Scrive una lettera al direttore di Yad Vashem (l’Ente nazionale per la Memoria della Shoah), il protagonista e voce narrante del libro di Yishai Sarid. Una lettera lunga tutto il libro per raccontare la sua esperienza e la sua trasformazione negli anni di lavoro come guida nei campi di concentramento. Per spiegare come la memoria continuamente rivisitata abbia trasformato lui in un mostro e, nello stesso tempo, come questa stessa memoria, sotto i colpi di maglio della sottocultura del secondo millennio sia diventata essa stessa un mostro che nulla più ha della pietas a cui i milioni di morti hanno diritto.
Lui, il protagonista, avrebbe voluto intraprendere la carriera diplomatica ma gli è stato impossibile. Aveva vinto un dottorato di ricerca sulla Shoah, poi, per caso, gli era stato chiesto, in qualità di esperto dei campi di concentramento, di fare da guida ad un gruppo. E in seguito erano arrivate altre richieste, aveva dovuto trasferirsi in Polonia, tornando ogni tanto a casa dalla moglie e dal figlio, i tour dei campi erano diventati un lavoro di routine- era un’ottima guida. Se difettava in qualcosa era in una mancanza di calore, di partecipazione.

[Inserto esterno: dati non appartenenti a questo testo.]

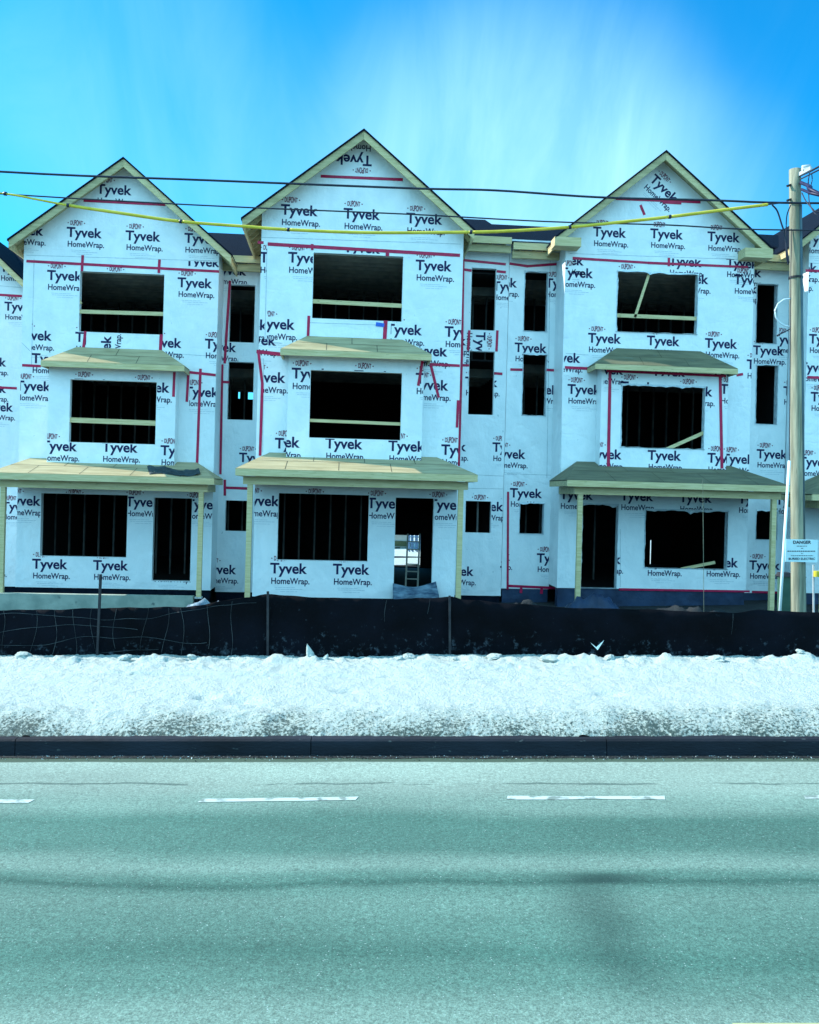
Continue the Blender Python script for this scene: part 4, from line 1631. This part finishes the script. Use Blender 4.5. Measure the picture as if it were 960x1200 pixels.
for px, py0, lean in ((118, 673, -5), (314, 693, 0), (527, 698, 0.5), (-130, 690, 2), (1090, 700, 2)):
    Y = FY - 0.03
    a = RPX(px, py0, Y)
    X, _ = RXZ(px + lean, 790, Y)
    mb = MB()
    mb.beam(RD(X, Y - 0.02, -0.2), a, 0.032, 0.032, up=CF)
    mb.build('steel_stake', STEEL, root)

# white torn scrap caught on the fence
mb = MB()
Y = FY - 0.09
pts = [RPX(*p, Y) for p in ((692, 753), (699, 758.5), (708, 750.5), (700.5, 762))]
bk_ = [p + CF * 0.012 for p in pts]
mb.poly([pts[0], pts[3], pts[1]])
mb.poly([pts[1], pts[3], pts[2]])
mb.poly([bk_[1], bk_[3], bk_[0]])
mb.poly([bk_[2], bk_[3], bk_[1]])
for i, j in ((0, 3), (3, 2), (2, 1), (1, 0)):
    mb.poly([pts[j], pts[i], bk_[i], bk_[j]])
tag(mb.build('plastic_scrap', WHITEP, origin=pts[3]), 'small white V-shaped torn scrap caught low on the black silt fence', 'scrap')

# ------------------------------------------------------------------ yard behind the fence
rr = random.Random(17)


def mound(name, px0, px1, py_top, Y, m, label, cat, spread=0.5, seed=0):
    """heap of soil whose crest reaches py_top between two photo columns"""
    x0, x1 = RXZ(px0, py_top, Y)[0], RXZ(px1, py_top, Y)[0]
    zt = RXZ(px0, py_top, Y)[1]
    w = x1 - x0
    nx, ny = max(12, int(w / 0.06)), 16
    vs, fs = [], []
    for j in range(ny + 1):
        for i in range(nx + 1):
            u, v = i / nx, j / ny
            X = x0 + w * u
            yy = Y - spread + 2 * spread * v
            e = (math.sin(math.pi * u) ** 0.45 if 0 < u < 1 else 0) * (math.sin(math.pi * v) if 0 < v < 1 else 0)
            n = 1 + 0.35 * noise.fractal(Vector((X * 3 + seed, yy * 3, seed)), 0.9, 2.1, 4)
            vs.append(RD(X, yy, -0.42 + max(0, (zt + 0.42)) * e * n))
    n1_ = nx + 1
    for j in range(ny):
        for i in range(nx):
            fs.append((j * n1_ + i, j * n1_ + i + 1, (j + 1) * n1_ + i + 1, (j + 1) * n1_ + i))
    b = MB()
    b.v, b.f, b.m = vs, fs, [0] * len(fs)
    o = b.build(name, m, origin=RD((x0 + x1) / 2, Y, -0.42), smooth=True)
    return tag(o, label, cat)


RUB = mat('frosted_rubble', (0.06, 0.10, 0.15), (0.30, 0.38, 0.44), 6, 0.9, 0.05, 12)
mound('rubble_heap', 212, 275, 702, 20.4, RUB, 'heap of frosted rubble at the foot of the left porch post', 'rubble', 0.5, 3)
mound('dirt_heap', 560, 672, 707, 19.2, DIRT, 'dark soil heap below the narrow window pair', 'dirt heap', 0.7, 5)
mound('dirt_heap', 655, 735, 698, 20.6, MEMB, 'bluish tarped soil heap before the torn doorway', 'dirt heap', 0.6, 9)
mound('dirt_heap', 700, 905, 714, 19.4, DIRT, 'long dark soil heap under the right porch', 'dirt heap', 0.7, 12)

# crumpled felt left on the left porch roof
mb = MB()
nx, ny = 26, 9
for j in range(ny + 1):
    for i in range(nx + 1):
        u, v = i / nx, j / ny
        px = lerp(176, 236, u)
        e0, e1 = P3(px, 559.3, YL - 1.65), P3(px - 6, 540.3, YL)
        vv = lerp(0.10 + 0.07 * math.sin(u * 7), 0.50 + 0.13 * math.sin(u * 5 + 1), v)
        p = e0.lerp(e1, vv)
        p.z += 0.018 + 0.045 * max(0.0, noise.fractal(Vector((u * 7, v * 3.5, 5.0)), 0.9, 2.0, 3)) + 0.008 * math.sin(v * 9 + u * 14)
        mb.v.append(p)
for j in range(ny):
    for i in range(nx):
        k = j * (nx + 1) + i
        mb.f.append((k, k + 1, k + nx + 2, k + nx + 1))
        mb.m.append(0)
FELT = mat('roofing_felt', (0.008, 0.018, 0.022), (0.030, 0.050, 0.060), 4, 0.7, 0.03, 9)
o = mb.build('roofing_felt', FELT, origin=P3(206, 552, YL - 0.9), smooth=True)
o.modifiers.new('thickness', 'SOLIDIFY').thickness = 0.004
tag(o, 'crumpled dark roofing felt lying on the right end of the left porch roof', 'roofing felt')

# blue sheet hanging over the sill of the tallest house's doorway
mb = MB()
nx, ny = 16, 8
Y = YM - 0.12
for j in range(ny + 1):
    for i in range(nx + 1):
        u, v = i / nx, j / ny
        px = lerp(460.5, 511 + 5 * v, u)
        py = lerp(683.5 + 5 * math.sin(u * 3.14) - 2 * u, 706, v)
        p = P3(px, py, Y - 0.25 * v)
        p.y += 0.05 * math.sin(u * 9 + v * 4) + 0.03 * math.sin(v * 9)
        mb.v.append(p)
for j in range(ny):
    for i in range(nx):
        k = j * (nx + 1) + i
        mb.f.append((k, k + nx + 1, k + nx + 2, k + 1))
        mb.m.append(0)
TARP = mat('blue_poly_sheet', (0.02, 0.05, 0.10), (0.20, 0.30, 0.38), 3, 0.35, 0.04, 6, (1, 1, 3))
o = mb.build('plastic_sheet', TARP, origin=P3(484, 704, YM - 0.3), smooth=True)
o.modifiers.new('thickness', 'SOLIDIFY').thickness = 0.004
tag(o, 'crumpled blue plastic sheet draped over the sill of the open doorway', 'plastic sheet')

# ladder inside the tallest house
YBm = YM + 2.6
lad = thing('ladder', P3(483, 688, YBm - 1.2), 'pale aluminium ladder standing inside the open doorway', 'ladder')
ALU = mat('aluminium', (0.42, 0.42, 0.36), (0.55, 0.54, 0.46), 6, 0.4)
for (a, b_) in (((475.5, 688), (478, 626)), ((489.5, 688), (492, 626))):
    mb = MB()
    mb.beam(P3(*a, YBm - 1.2), P3(*b_, YBm - 0.25), 0.045, 0.05)
    mb.build('stile', ALU, lad)
for py in (634.5, 643.5, 652.5, 661, 669.5, 678.2):
    t = (688 - py) / 62
    yy = YBm - 1.2 + 0.95 * t
    mb = MB()
    mb.beam(P3(475.5 + 2.5 * t, py, yy), P3(489.5 + 2.5 * t, py + 0.5, yy), 0.03, 0.032)
    mb.build('rung', ALU, lad)

# what shows through the doorway: a hoarding with lettering, a pale house and a scaffold bay
hy = 41.0
hz = thing('site_hoarding', P3(470, 690, hy), 'dark site hoarding with white lettering seen through the open doorway', 'hoarding')
NAVY = mat('hoarding_panel', (0.008, 0.012, 0.03), (0.015, 0.02, 0.045), 2, 0.5)
x0, x1 = XZ(400, 660, hy)[0], XZ(540, 660, hy)[0]
zt_, zlo_ = XZ(470, 652, hy)[1], XZ(470, 668, hy)[1] - 1
mb = MB()
mb.box(x0, x1, hy, hy + 0.08, zlo_, zt_)
pan = mb.build('panel', NAVY, hz)
mb = MB()
lt = norm_cap(text_polys('SKYVIEW', bold=0.02, width=XZ(475.5, 657, hy)[0] - XZ(451, 657, hy)[0]), 0.17)
ox, oz = XZ(451, 659.2, hy)
for p in lt:
    mb.poly([(ox + x, hy - 0.006, oz + z) for x, z in p])
a_, c_ = XZ(465, 663.3, hy), XZ(486, 662.0, hy)
mb.poly([(a_[0], hy - 0.006, a_[1]), (c_[0], hy - 0.006, a_[1]), (c_[0], hy - 0.006, a_[1] + 0.04), (a_[0], hy - 0.006, a_[1] + 0.04)])
mb.build('lettering', WHITEP, pan)

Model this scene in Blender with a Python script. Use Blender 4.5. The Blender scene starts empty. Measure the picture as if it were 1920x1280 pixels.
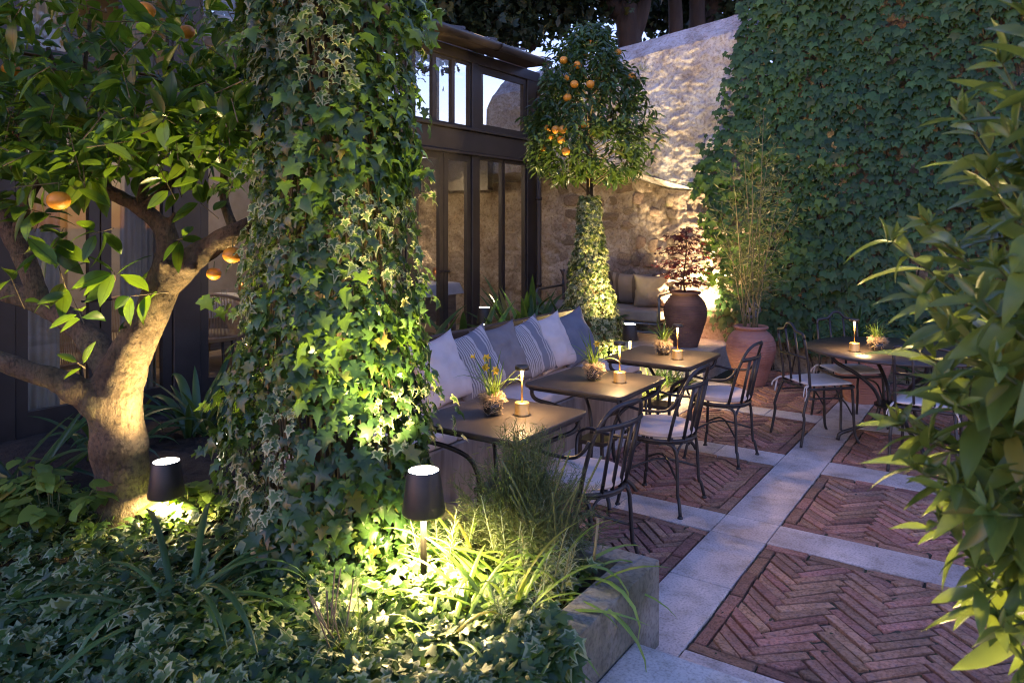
import bpy, bmesh, math, random
import numpy as np
from mathutils import Vector, Matrix, noise

random.seed(11)
rng = np.random.default_rng(11)
R = math.radians
C = bpy.context.scene.collection
sc = bpy.context.scene

# ------------------------------------------------------------------ camera
YAW = R(34.05)
CT, ST = math.cos(YAW), math.sin(YAW)
EYE, FPX, HZ = 1.7, 1391.0, 422.0
cam_d = bpy.data.cameras.new('camera')
cam = bpy.data.objects.new('camera', cam_d)
C.objects.link(cam)
cam.location = (0, 0, EYE)
cam.rotation_euler = (R(90), 0, YAW)
cam_d.sensor_width = 36
cam_d.lens = 36 * FPX / 1920
cam_d.shift_y = -(640 - HZ) / 1920
cam_d.clip_start = 0.05
cam_d.clip_end = 3000
cam_d.dof.use_dof = True
cam_d.dof.focus_distance = 4.6
cam_d.dof.aperture_fstop = 6.0
sc.camera = cam

# ------------------------------------------------------------------ sky, sun, exposure
SKY_STRENGTH = 0.148
SUN_EL, SUN_ROT = R(1.5), R(200)
world = bpy.data.worlds.new('World')
sc.world = world
world.use_nodes = True
wn, wl = world.node_tree.nodes, world.node_tree.links
bg = wn['Background']
sky = wn.new('ShaderNodeTexSky')
sky.sky_type = 'NISHITA'
sky.sun_disc = False
sky.sun_elevation = SUN_EL
sky.sun_rotation = SUN_ROT
sky.air_density = 1.0
sky.dust_density = 0.2
sky.ozone_density = 2.0
tint = wn.new('ShaderNodeMix')
tint.data_type = 'RGBA'
tint.blend_type = 'MULTIPLY'
tint.inputs[0].default_value = 1.0
tint.inputs[7].default_value = (1.05, 0.91, 1.50, 1)
wl.new(sky.outputs[0], tint.inputs[6])
wl.new(tint.outputs[2], bg.inputs[0])
bg.inputs[1].default_value = SKY_STRENGTH

sun_d = bpy.data.lights.new('sun', 'SUN')          # dusk: the sun is at the horizon, only its last soft glow is left
sun_d.energy = 0.002
sun_d.angle = R(20)
sun_d.color = (1.0, 0.8, 0.65)
sun = bpy.data.objects.new('sun', sun_d)
C.objects.link(sun)
sun.rotation_euler = (R(84), 0, R(20))

sc.view_settings.view_transform = 'Standard'
sc.view_settings.look = 'None'
sc.view_settings.exposure = 3.28
sc.view_settings.gamma = 1.0
sc.view_settings.use_curve_mapping = False
sc.render.engine = 'CYCLES'
sc.cycles.use_denoising = True
sc.cycles.pixel_filter_type = 'BLACKMAN_HARRIS'
sc.cycles.filter_width = 1.1
sc.cycles.max_bounces = 6
sc.cycles.diffuse_bounces = 3
sc.cycles.glossy_bounces = 3
sc.cycles.transmission_bounces = 4
sc.cycles.transparent_max_bounces = 12
sc.cycles.caustics_reflective = False
sc.cycles.caustics_refractive = False
sc.cycles.sample_clamp_indirect = 4.0

LAMP = 0.75
WARM = (1.0, 0.72, 0.40)
WARMW = (1.0, 0.72, 0.29)


# ------------------------------------------------------------------ placing
def W(X, Y, z):
    return Vector((CT * X - ST * Y, ST * X + CT * Y, z))


def PZ(u, v, z=0.0):                     # point at height z
    d = (EYE - z) * FPX / (v - HZ)
    return W((u - 960) / FPX * d, d, z)


def PD(u, v, d):                         # point at distance d
    return W((u - 960) / FPX * d, d, EYE - (v - HZ) / FPX * d)


def depth(p):
    return -ST * p[0] + CT * p[1]


# ------------------------------------------------------------------ objects
def thing(name, label, cat, loc=(0, 0, 0), rotz=0.0, group=None):
    o = bpy.data.objects.new(name, None)
    C.objects.link(o)
    o.empty_display_size = 0.1
    o.location = loc
    o.rotation_euler = (0, 0, rotz)
    o['label'] = label
    o['category'] = cat
    if group:
        o['group'] = group
    return o


def link(name, me, m=None, parent=None, loc=None, kind=None, label=None):
    o = bpy.data.objects.new(name, me)
    C.objects.link(o)
    if m is not None and not me.materials:
        me.materials.append(m)
    if parent is not None:
        o.parent = parent
    if loc is not None:
        o.location = loc
    if kind:
        o['kind'] = kind
    if label:
        o['label'] = label
    return o


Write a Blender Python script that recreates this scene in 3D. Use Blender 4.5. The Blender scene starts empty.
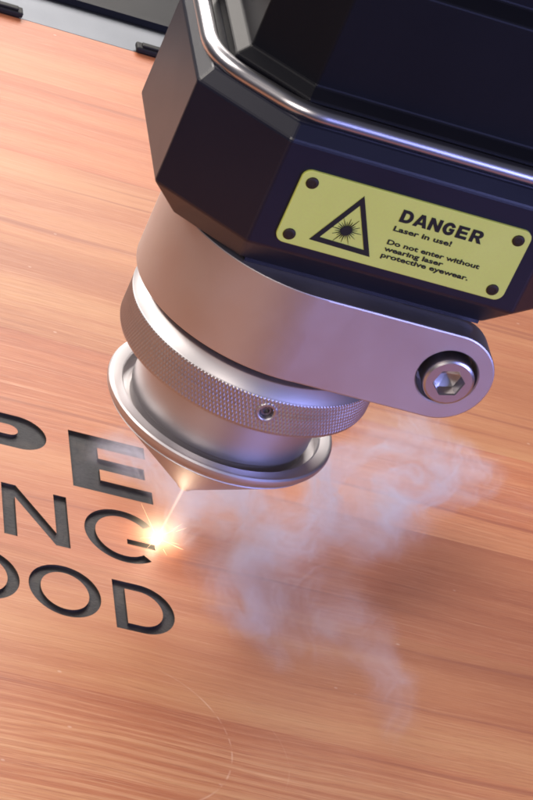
import bpy, bmesh, math, random
from mathutils import Vector, Matrix
random.seed(7)
MM = 0.001
scene = bpy.context.scene
COL = scene.collection
PI = math.pi

# ------------------------------------------------------------------ helpers
def tag(o, label=None, cat=None, group=None, kind=None):
    if label: o['label'] = label
    if cat: o['category'] = cat
    if group: o['group'] = group
    if kind: o['kind'] = kind
    return o

def empty(name, loc):
    o = bpy.data.objects.new(name, None)
    o.empty_display_size = 0.01
    o.location = Vector(loc) * MM
    COL.objects.link(o)
    return o

def wloc(o):
    v = Vector(o.location)
    while o.parent:
        o = o.parent
        v += Vector(o.location)
    return v

def build(name, verts, faces, mat, parent=None, origin=(0, 0, 0), smooth=30, mats=None, fmat=None):
    """verts in world millimetres -> one mesh object whose origin sits at `origin` (mm)"""
    og = Vector(origin)
    me = bpy.data.meshes.new(name)
    me.from_pydata([tuple((Vector(v) - og) * MM) for v in verts], [], faces)
    bm = bmesh.new(); bm.from_mesh(me)
    bmesh.ops.recalc_face_normals(bm, faces=bm.faces)
    bm.to_mesh(me); bm.free()
    for m in (mats or [mat]): me.materials.append(m)
    if fmat:
        for p, k in zip(me.polygons, fmat): p.material_index = k
    if smooth:
        me.polygons.foreach_set('use_smooth', [True] * len(me.polygons))
        me.set_sharp_from_angle(angle=math.radians(smooth))
    o = bpy.data.objects.new(name, me)
    COL.objects.link(o)
    if smooth and len(faces) < 30000:
        wm = o.modifiers.new('normals', 'WEIGHTED_NORMAL'); wm.keep_sharp = True; wm.weight = 100
    if parent:
        o.parent = parent
        o.location = og * MM - wloc(parent)
    else:
        o.location = og * MM
    return o

def bevel(o, w, seg=2, ang=25):
    m = o.modifiers.new('edge', 'BEVEL')
    m.width = w * MM; m.segments = seg; m.limit_method = 'ANGLE'; m.angle_limit = math.radians(ang)
    m.harden_normals = False
    return o

def loft(rings, cap0=True, cap1=True):
    v, f = [], []
    n = len(rings[0])
    for r in rings: v += [tuple(p) for p in r]
    for k in range(len(rings) - 1):
        for i in range(n):
            j = (i + 1) % n
            f.append((k*n+i, k*n+j, (k+1)*n+j, (k+1)*n+i))
    if cap0: f.append(tuple(range(n))[::-1])
    if cap1: f.append(tuple((len(rings)-1)*n + i for i in range(n)))
    return v, f

def circ(r, z, n=160, cx=0, cy=0):
    return [(cx + r*math.cos(2*PI*i/n), cy + r*math.sin(2*PI*i/n), z) for i in range(n)]

def lathe(name, prof, mat, parent, n=160, origin=(0, 0, 0), closed=True, smooth=28):
    rings = [circ(r, z, n) for r, z in prof]
    if closed:
        rings.append(rings[0])
        v, f = loft(rings, False, False)
        m = len(rings) - 1
        f = [tuple(i if i < m*n else i - m*n for i in q) for q in f]
        v = v[:m*n]
    else:
        v, f = loft(rings, True, True)
    return build(name, v, f, mat, parent, origin, smooth)

def box(x0, x1, y0, y1, z0, z1):
    v = [(x0,y0,z0),(x1,y0,z0),(x1,y1,z0),(x0,y1,z0),(x0,y0,z1),(x1,y0,z1),(x1,y1,z1),(x0,y1,z1)]
    f = [(3,2,1,0),(4,5,6,7),(0,1,5,4),(1,2,6,5),(2,3,7,6),(3,0,4,7)]
    return v, f

# ------------------------------------------------------------------ node helpers
class NT:
    def __init__(s, nt): s.nt = nt
    def n(s, typ, **kw):
        nd = s.nt.nodes.new(typ)
        for k, v in kw.items(): setattr(nd, k, v)
        return nd
    def put(s, sock, v):
        if v is None: return
        if isinstance(v, bpy.types.NodeSocket): s.nt.links.new(v, sock)
        else: sock.default_value = v
    def math(s, op, a, b=None, c=None, clamp=False):
        nd = s.n('ShaderNodeMath', operation=op); nd.use_clamp = clamp
        s.put(nd.inputs[0], a); s.put(nd.inputs[1], b); s.put(nd.inputs[2], c)
        return nd.outputs[0]
    def vm(s, op, a, b=None, scale=None):
        nd = s.n('ShaderNodeVectorMath', operation=op)
        s.put(nd.inputs[0], a); s.put(nd.inputs[1], b)
        if scale is not None: s.put(nd.inputs[3], scale)
        return nd.outputs[1] if op in ('LENGTH', 'DISTANCE', 'DOT_PRODUCT') else nd.outputs[0]
    def coord(s, scale=(1000, 1000, 1000), loc=(0, 0, 0), kind='Object'):
        tc = s.n('ShaderNodeTexCoord'); mp = s.n('ShaderNodeMapping')
        s.put(mp.inputs['Vector'], tc.outputs[kind]); mp.inputs['Scale'].default_value = scale
        mp.inputs['Location'].default_value = loc
        return mp.outputs[0]
    def noise(s, vec, scale, detail=3, rough=0.55, dist=0.0, out='Fac', dim='3D', w=None):
        nd = s.n('ShaderNodeTexNoise', noise_dimensions=dim)
        s.put(nd.inputs['Vector'], vec); nd.inputs['Scale'].default_value = scale
        nd.inputs['Detail'].default_value = detail; nd.inputs['Roughness'].default_value = rough
        nd.inputs['Distortion'].default_value = dist
        return nd.outputs[out]
    def ramp(s, fac, stops, interp='LINEAR'):
        nd = s.n('ShaderNodeValToRGB'); s.put(nd.inputs[0], fac)
        cr = nd.color_ramp; cr.interpolation = interp
        while len(cr.elements) < len(stops): cr.elements.new(0.5)
        for e, (p, c) in zip(cr.elements, stops):
            e.position = p; e.color = c if len(c) == 4 else (*c, 1)
        return nd.outputs[0]
    def mix(s, fac, a, b, mode='MIX'):
        nd = s.n('ShaderNodeMix', data_type='RGBA', blend_type=mode)
        s.put(nd.inputs[0], fac)
        for sock, v in ((nd.inputs[6], a), (nd.inputs[7], b)):
            if isinstance(v, tuple) and len(v) == 3: v = (*v, 1)
            s.put(sock, v)
        return nd.outputs[2]
    def mapr(s, v, a, b, c=0.0, d=1.0, smooth=False):
        nd = s.n('ShaderNodeMapRange'); nd.clamp = True
        if smooth: nd.interpolation_type = 'SMOOTHSTEP'
        s.put(nd.inputs[0], v)
        for i, x in zip((1, 2, 3, 4), (a, b, c, d)): s.put(nd.inputs[i], x)
        return nd.outputs[0]
    def sep(s, v):
        nd = s.n('ShaderNodeSeparateXYZ'); s.put(nd.inputs[0], v); return nd.outputs
    def comb(s, x, y, z):
        nd = s.n('ShaderNodeCombineXYZ'); s.put(nd.inputs[0], x); s.put(nd.inputs[1], y); s.put(nd.inputs[2], z)
        return nd.outputs[0]
    def bump(s, h, strength, dist):
        nd = s.n('ShaderNodeBump'); s.put(nd.inputs['Height'], h)
        nd.inputs['Strength'].default_value = strength; nd.inputs['Distance'].default_value = dist
        return nd.outputs[0]

def new_mat(name):
    m = bpy.data.materials.new(name); m.use_nodes = True
    nt = m.node_tree
    b = nt.nodes['Principled BSDF']
    return m, NT(nt), b

def metal(name, col, rough, grain=0.0, spot=0.06, axis=None, aniso=0.0, bumpd=0.00002):
    m, t, b = new_mat(name)
    c = t.coord()
    n1 = t.noise(c, 0.09, 3)
    n2 = t.noise(c, 3.2, 2)
    t.put(b.inputs['Base Color'], t.mix(n1, tuple(x*0.93 for x in col), tuple(min(1, x*1.05) for x in col)))
    b.inputs['Metallic'].default_value = 1
    r = t.math('ADD', t.math('MULTIPLY', t.math('SUBTRACT', n1, 0.5), spot*2), rough)
    r = t.math('ADD', t.math('MULTIPLY', t.math('SUBTRACT', n2, 0.5), spot), r)
    t.put(b.inputs['Roughness'], r)
    if grain:
        if axis == 'ring':   # turned: fine rings round the axis
            g = t.noise(t.vm('MULTIPLY', c, (0.02, 0.02, 9.0)), 1.0, 2)
        else:
            g = t.noise(c, 5.0, 2)
        t.put(b.inputs['Normal'], t.bump(g, grain, bumpd))
    return m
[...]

Lui era l’esperto che mostrava dove fossero le baracche, dove le camere a gas, che spiegava che cosa succedeva, le differenze campo per campo, l’orrenda scientificità dell’operazione dello sterminio di massa.
Ma, lentamente e in modo strisciante, è come se il morbo del genocidio avesse infettato pure lui, come se, in una qualche maniera perversa, la mostruosità di quanto è accaduto facesse diventare pure lui un mostro che prova soddisfazione nel descrivere scene raccapriccianti per risvegliare un maggiore interesse da parte di quei gruppi di studenti che hanno sempre l’occhio fisso sul cellulare, trasformando la memoria stessa in un mostro spaventoso- come suggerisce l’ambiguità stessa del titolo che si presta ad una interpretazione duplice. Il progressivo deterioramento della personalità del narratore culminerà, a livello inconsapevole, in una allucinazione di fiamme e di voci e- su un altro piano, lucido e più orrendo- nel suo prestare consulenza per l’elaborazione di un video gioco ispirato allo sterminio. Perché viviamo in un mondo in cui domina la legge del mercato, tutto è buono per fare soldi, non c’è più niente di sacro, neppure la memoria dei morti. E a noi sembra di leggere una versione moderna della “Modest proposal” di Swift con la sua ironia selvaggia. La reazione del protagonista davanti alla perfezione visiva di questo video gioco in cui il giocatore può anche simulare di tirare fuori i cadaveri dalle camere a gas è in bilico fra l’orrore suscitato da quello che vede e l’ammirazione per l’accuratezza del gioco che lui stesso ha partecipato a realizzare. E sono anche gli stessi sentimenti tra cui si divide la sua mente quando pensa ai nazisti e si pone la domanda, perché non riusciamo ad odiare i tedeschi?
Perché- e la rivelazione della risposta che gli si prospetta è paralizzante- alla fin fine non si può non ammirare i tedeschi per la determinazione e l’accuratezza con cui hanno portato a termine quello che si erano prefissi. Perfino il loro aspetto- l’eleganza delle divise, l’occhio ceruleo, la finezza dei lineamenti- suscita ammirazione, anche in una persona malvagia come lo era il famigerato Heydrich. Si può negare, ma è così, e il nostro narratore lo dimostra mostrando una foto del gerarca privato di segni distintivi e chiedendo agli studenti di un gruppo quali sentimenti quell’uomo suscitava in loro.
“Il mostro della memoria” è un libro da leggere. Perché l’autore non ha timore di mostrarci che cosa stiamo facendo alla memoria, come questa venga sfruttata, banalizzata, svuotata del suo doloroso contenuto, ridotta ad un oggetto di mercato, come tanti, così come il Giorno della Memoria viene fatto diventare come una delle tante feste ‘comandate’- san Valentino, Halloween, della mamma, del papà e chi più ne ha più ne metta. E la memoria che doveva riunirci in un silenzio di cordoglio diventa un oltraggio a tutte le vittime.